We don't have a science of how to deal with crises and we can hope and expect to get wiser on the subject, but it's never going to be like making cookies or mixing a martini. It's always going to be very much a matter of insight, judgment, guesswork, and so forth. But my instincts are to oppose a second package of stimulus. First of all, we've hardly given the first package a chance because it was poorly designed and is just coming online now. By the time the first stimulus package has spent its wad, we can hope the economy will be on the uptick. The second reservation is that we don't really know how effective any given stimulus program is going to be. These stimulus programs are not homogenous: Some are pointed to consumer demand, some are oriented toward capital goods, and we have very little experience with the efficacy of public-works programs to step up demand for capital goods and related goods.
So to make one last point, I would prefer to go along with something that's safer and something we'd like to have around a long time to come which would be a system of low-wage employment subsidies. Some countries like France, Singapore, have instituted programs that pay employers for hanging on to employees, especially low-wage employees, so as to make employment higher than it otherwise would be. Singapore is having pretty good success with that program right now—output looks like it will fall by 9 percent but so far employment has held up.
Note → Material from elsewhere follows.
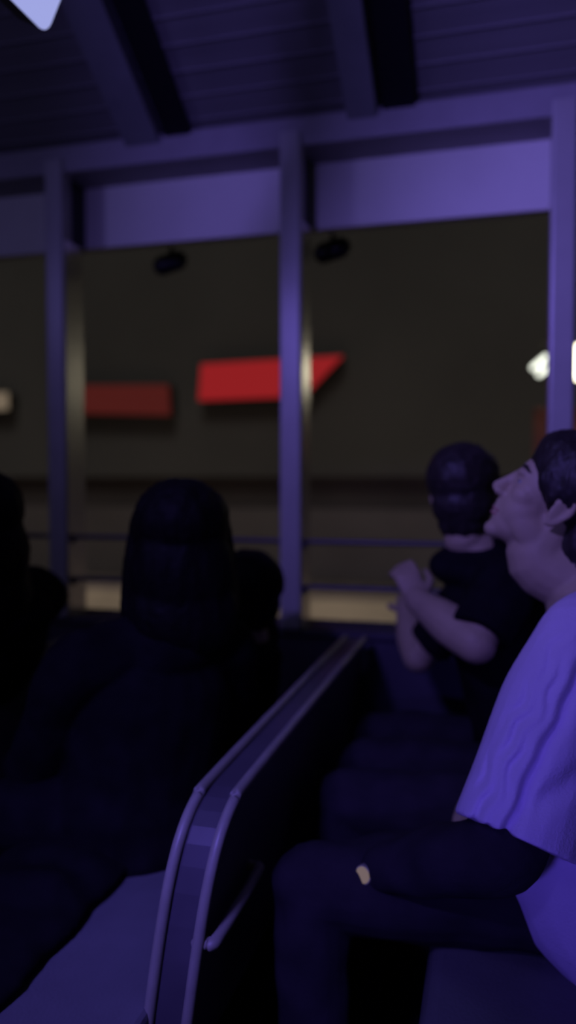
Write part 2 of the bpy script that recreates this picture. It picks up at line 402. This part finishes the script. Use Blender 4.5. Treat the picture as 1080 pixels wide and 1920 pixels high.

Why don't we do that in the U.S.? Would someone stand up and say what's wrong with it? I wish Larry Summers would say what's wrong with it. He's been sold on the idea it's too complicated, but in Singapore they did it right away in 24 hours, they connected it to the social security system, and it was done.
But to be fair, they have a much more authoritarian government—isn't it simpler to implement something like that once the order comes down from on top?
Things are no doubt a little simpler in Singapore than here, but I don't think the scale matters an awful lot.
You recently said that it may take 15 years to rebuild the wealth lost in the recession.
Yes, I was just making the point about weak consumption demand, that it matters on close analysis. Consumption is going to be weak as long as housing wealth and other wealth is weak, but the good news is that households are going to be rebuilding their wealth. They'll rediscover the habit of saving and, as it happens, that's bad news in the short run but it's good news in the long run because it means wealth will be rebuilt. As wealth is rebuilt, consumption demand will be buoyed up accordingly, and that will contribute to recovery.